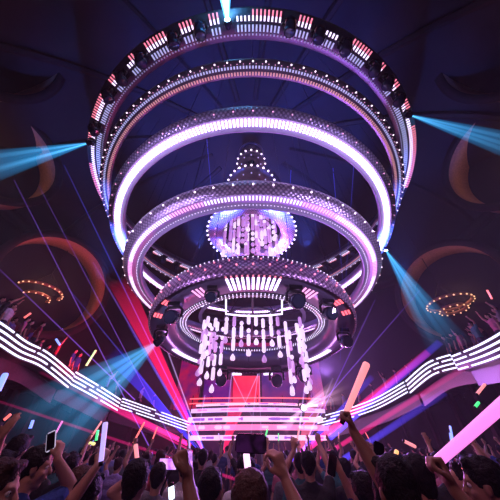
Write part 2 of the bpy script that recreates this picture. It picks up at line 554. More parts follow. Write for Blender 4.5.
# ---- inner dotted ring G
G = empty('light_ring', (AX, 10, CZ + 3.95)); tag(G, 'small inner ring of fine white dots behind the crystals', 'light ring')
MB().lathe([(2.85, 0), (3.12, 0), (3.12, .12), (2.85, .12)], 80, closed_prof=True).build('frame', MT['ringB'], G, True)
for rr, n in ((2.88, 130), (3.0, 136), (3.1, 140)):
    dots(n, rr, -.015, .02).build('led_dot_row', MT['led_white'], G)['kind'] = 'stuff'
m = MB()
for i in range(4):
    a = PI / 4 + i * PI / 2
    m.tube([(2.98 * math.cos(a), 2.98 * math.sin(a), .1), (.3 * math.cos(a), .3 * math.sin(a), 2.5)], .02, 6)
m.build('stay', MT['black'], G)

# U shaped white frame light under the fan
Uq = empty('frame_light', (AX, 8.6, CZ + 3.75)); tag(Uq, 'white U shaped light frame hanging below the light fan', 'light')
pU = [P(226, 299, 8.0), P(226, 314, 8.0), P(240, 315.5, 7.9), P(254, 316, 7.85), P(268, 315.5, 7.9), P(282, 314, 8.0), P(282, 299, 8.0)]
MB().tube([q - Vector(Uq.location) for q in pU], .035, 8).build('tube', MT['led_white'], Uq, True)
mm = MB()
for q in (pU[0], pU[-1]):
    q = q - Vector(Uq.location)
    mm.tube([q, q + Vector((0, .4, 1.2))], .012, 5)
mm.build('wire', MT['black'], Uq)

# ------------------------------------------------------------------ centre column, drum and top fixture
col = empty('chandelier_column', (AX, 10, CZ + 4)); tag(col, 'dark central column carrying the drum and the bulb crowns', 'column')
MB().tube([(0, 0, 2.5), (0, 0, 17.4)], .13, 12).build('pole', MT['black'], col, True)
MB().lathe([(.2, 2.4), (1.0, 2.3), (1.1, 2.45), (.2, 2.7)], 32, closed_prof=True).build('hub', MT['ring'], col, True)
dr = empty('drum_ring', (AX, 10, CZ + 9.6)); tag(dr, 'small drum ring edged with bulbs around the upper crystals', 'light ring')
uv_face(dr, 'collar', [(1.75, .0), (2.5, .0), (2.62, .15), (2.6, .5), (1.9, .6), (1.75, .5), (1.75, 0)], MT['scaleD'], 80)
dots(44, 2.66, .1, .06).build('bulb_row', MT['star'], dr)['kind'] = 'stuff'
dots(30, 2.2, -.03, .035).build('bulb_row', MT['led_pinkw'], dr)['kind'] = 'stuff'
m = MB()
for i in range(6):
    a = i * PI / 3
    m.tube([(1.8 * math.cos(a), 1.8 * math.sin(a), .5), (.1 * math.cos(a), .1 * math.sin(a), 2.4)], .025, 6)
m.build('stay', MT['black'], dr)
for zz, rad, n, lb in ((14.6, 1.75, 26, 'upper bulb crown on the central column, the wider one'), (18.0, 1.15, 16, 'dark disc with bulbs at the head of the central column')):
    q = empty('bulb_disc', (AX, 10, CZ + zz)); tag(q, lb, 'light ring')
    MB().lathe([(.3, .1), (rad - .1, 0), (rad, .1), (rad - .1, .3), (.3, .5)], 40, closed_prof=True).build('disc', MT['ring'], q, True)
    dots(n, rad + .03, .05, .075).build('bulb_row', MT['star'], q)['kind'] = 'stuff'
    dots(n // 2, rad * .7, -.02, .06).build('bulb_row', MT['led_cool'], q)['kind'] = 'stuff'
# upper crown ball
q = empty('lamp_globe', (AX, 10, CZ + 19.5)); tag(q, 'dark globe above the bulb crowns at the top of the column', 'globe')
MB().ball((0, 0, 0), (1.05, 1.05, 1.1), 24, 14).build('globe', MT['blueb'], q, True)
MB().lathe([(1.05, -.1), (1.12, -.1), (1.12, .1), (1.05, .1)], 30, closed_prof=True).build('band', MT['ring'], q, True)

# ------------------------------------------------------------------ crystal strands
def bead_mesh(kind):
    m = MB()
    if kind == 'long': m.cap((0, 0, -.16), (0, 0, .16), .075, .075, 10)
    elif kind == 'round': m.ball((0, 0, 0), (.085, .085, .1), 10, 8)
    else:
        m.lathe([(.001, -.14), (.07, -.12), (.1, -.06), (.09, .02), (.04, .1), (.001, .15)], 10)
    return m
BEAD = {}
for kk in ('long', 'round', 'drop'):
    BEAD[kk] = bead_mesh(kk).mesh('crystal_' + kk, MT['crystal'], True)
    BEAD[kk + '2'] = bead_mesh(kk).mesh('crystal_' + kk, MT['crystal2'], True)
def strand(top, n, gap, label, group, sc=1.0, tone=.25):
    top = Vector(top)
    m = MB().tube([(0, 0, 0), (0, 0, -gap * (n + .2))], .008, 5)
    root = m.build('crystal_strand', MT['black']); root.location = top
    tag(root, label, 'crystal strand', group)
    z = -gap * .6
    for i in range(n):
        kk = 'drop' if i == n - 1 else random.choice(['long', 'long', 'round'])
        key = kk + ('2' if random.random() < tone else '')
        o = bpy.data.objects.new('crystal_bead', BEAD[key]); C.objects.link(o)
        o.parent = root; o.location = (0, 0, z); o.scale = (sc, sc, sc * random.uniform(.9, 1.15))
        z -= gap * (1.05 if kk == 'long' else .8)
strand_n = 0
# lower: left and right clusters, middle row, in an oval round the axis
for cx, grp, lb in ((-1, 'crystal strands of the lower left cluster', 'string of glowing crystals in the lower left cluster under the lowest ring'),
                    (1, 'crystal strands of the lower right cluster', 'string of glowing crystals in the lower right cluster under the lowest ring')):
    for i in range(9):
        u = random.uniform(0, 1); v = random.uniform(-1, 1)
        x = AX + cx * (1.25 + .95 * u); y = 10 + v * .9
        z0 = CZ + 4.25
        strand((x, y, z0), random.randint(4, 7) if u < .5 else random.randint(4, 6), .47, lb, grp, .95)
for i in range(8):
    x = AX + (i - 3.5) * .31
    strand((x, 9.3 + .2 * (i % 3), CZ + 4.35), 3 + (i % 2), .46, 'shorter string of crystals in the middle, below the light fan', 'crystal strands of the lower middle', 1.0)
for i in range(20):
    a = i * 2.399; rr = 1.75 * math.sqrt((i + .5) / 20)
    strand((AX + rr * math.cos(a), 10 + rr * math.sin(a), CZ + 12.2 - .03 * i), 7 + i % 3, .52, 'string of glowing crystals hanging inside the upper drum ring', 'crystal strands of the upper drum', 1.25, .6)
m = MB().lathe([(.1, 0), (1.8, 0), (1.8, .08), (.1, .08)], 40, closed_prof=True)
o = m.build('crystal_carrier', MT['ring']); o.location = (AX, 10, CZ + 12.2); tag(o, 'dark round plate from which the upper crystals hang', 'plate')
m = MB().lathe([(2.25, 0), (2.4, 0), (2.4, .06), (2.25, .06)], 60, closed_prof=True)
m.lathe([(1.2, 0), (1.3, 0), (1.3, .06), (1.2, .06)], 40, closed_prof=True)
for i_ in range(4): m.box((0, 0, .03), (4.7, .08, .05), Matrix.Rotation(i_ * PI / 4, 3, 'Z'))
o = m.build('crystal_carrier', MT['ring']); o.location = (AX, 10, CZ + 4.32); tag(o, 'dark spoked hoop from which the lower crystals hang', 'hoop')

# ------------------------------------------------------------------ balconies
def interp(pts, n):
    out = []
    for i in range(len(pts) - 1):
        p0 = pts[max(i - 1, 0)]; p1 = pts[i]; p2 = pts[i + 1]; p3 = pts[min(i + 2, len(pts) - 1)]
        for j in range(n):
            t = j / n
            out.append(.5 * ((2 * p1) + (p2 - p0) * t + (2 * p0 - 5 * p1 + 4 * p2 - p3) * t * t + (3 * p1 - p0 - 3 * p2 + p3) * t ** 3))
    out.append(pts[-1])
    return out
def ribbon(path, z0, z1, th, inward):
    "vertical band along a path, th thick away from the hall"
    m = MB(); n = len(path); vs = []; fs = []
    for i, p in enumerate(path):
        t = (path[min(i + 1, n - 1)] - path[max(i - 1, 0)]); t.z = 0; t.normalize()
        nn = Vector((-t.y, t.x, 0)) * inward
        for q, z in ((0, z0), (0, z1), (th, z1), (th, z0)):
            vs.append(p + nn * q + Vector((0, 0, z)))
    for i in range(n - 1):
        for k in range(4):
            l = (k + 1) % 4
            fs.append((i * 4 + k, (i + 1) * 4 + k, (i + 1) * 4 + l, i * 4 + l))
    fs.append((3, 2, 1, 0)); fs.append(tuple((n - 1) * 4 + k for k in range(4)))
    return m.add(vs, fs)
def balcony(secs, sgn, label, soffit):
    root = empty('balcony', secs[0][0][0]); tag(root, label, 'balcony')
    org = Vector(root.location)
    paths = []
    for pts, hgt in secs:
        path = [p - org for p in interp(pts, 8)]
        paths.append(path)
        H = hgt
        ribbon(path, -H * .5, H * .5, .12, sgn).build('fascia', MT['fascia'], root)
        for j in range(4):
            zc = H * (.40 - j * .265)
            mm = MB()
            # breaks in the strips
            n = len(path)
            cut = random.sample(range(4, n - 4), 1 if n < 30 else 2)
            s0 = 0
            for e in sorted(cut) + [n - 1]:
                seg = path[s0:e + 1]
                if len(seg) > 1:
                    rb = ribbon([p.copy() for p in seg], zc - H * .042, zc + H * .042, -.03, sgn)
                    mm.add(rb.v, rb.f)
                s0 = e + 1 if e < n - 1 else e
            mm.build('led_strip', MT['led_balc'], root)
        # floor slab back to the wall, lower bulkhead and wall under it
        vs = []; fs = []
        for p in path:
            w = p + org
            d = Vector((w.x, w.y - 10, 0)); d.normalize()
            wv = Vector((d.x * (RW - .05), 10 + d.y * (RW - .05), w.z)) - org
            for q in (p + Vector((sgn_dir(sgn) * .1, 0, -H * .5)), p + Vector((sgn_dir(sgn) * .1, 0, -H * .5 + .2)), wv + Vector((0, 0, -H * .5 + .2)), wv + Vector((0, 0, -H * .5))):
                vs.append(q)
        for i in range(len(path) - 1):
            for k in range(4):
                l = (k + 1) % 4
                fs.append((i * 4 + k, (i + 1) * 4 + k, (i + 1) * 4 + l, i * 4 + l))
        fs.append((3, 2, 1, 0)); fs.append(tuple((len(path) - 1) * 4 + k for k in range(4)))
        MB().add(vs, fs).build('deck', MT['fascia'], root)
        p2 = [p + Vector((sgn_dir(sgn) * .55, .0, 0)) for p in path]
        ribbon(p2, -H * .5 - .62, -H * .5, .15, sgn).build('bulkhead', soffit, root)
        p3 = [p + Vector((sgn_dir(sgn) * 3.2, .0, 0)) for p in path]
        zf = [p.z + org.z for p in path]
        m = MB(); vs = []; fs = []
        for p in p3:
            vs.append(p + Vector((0, 0, -H * .5))); vs.append(Vector((p.x, p.y, -org.z + .01)))
        for i in range(len(p3) - 1): fs.append((2 * i, 2 * i + 1, 2 * i + 3, 2 * i + 2))
        MB().add(vs, fs).build('lower_wall', MT['wall'], root)
        for i in range(2, len(p3), 5):
            p = p3[i]; mm = MB()
            mm.box(p + Vector((-sgn_dir(sgn) * .2, 0, (-org.z - p.z) / 2)), (.25, .25, p.z + org.z - .3))
            mm.build('pilaster', MT['panelp'], root)
    return root, paths, org
def sgn_dir(s): return 1 if s < 0 else -1
MT['led_balc'] = mat('balcony led strip', (.5, .5, .5), em=(.70, .74, 1), es=2.0)
L_ = [([P(-70, 312, 6.2), P(-30, 318, 7.6), P(0, 334, 8.8), P(22, 349, 10.2), P(45, 360, 11.8), P(71, 381, 13.6)], .74),
      ([P(73, 378, 14.2), P(96, 391, 16), P(119, 405, 18.2)], .72),
      ([P(121, 403, 18.8), P(150, 413, 20.5), P(190, 427, 22.5)], .66)]
R_ = [([P(570, 322, 6.2), P(530, 328, 7.6), P(500, 345, 8.8), P(478, 355, 10.4), P(455, 363, 12.4)], .74),
      ([P(454, 361, 12.8), P(430, 369, 14.4), P(408, 387, 16.4)], .76),
      ([P(406, 387, 16.8), P(375, 404, 19), P(340, 416, 21), P(308, 424, 22.5)], .68)]
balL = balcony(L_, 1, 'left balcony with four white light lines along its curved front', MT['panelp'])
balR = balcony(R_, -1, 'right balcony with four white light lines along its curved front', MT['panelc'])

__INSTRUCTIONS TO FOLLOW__
From the line that contains "balL = balcony(L_, 1, 'left" down to the last line of the listing above, repeat each line exactly, and include nothing else.

__SOLUTION BELOW__
balL = balcony(L_, 1, 'left balcony with four white light lines along its curved front', MT['panelp'])
balR = balcony(R_, -1, 'right balcony with four white light lines along its curved front', MT['panelc'])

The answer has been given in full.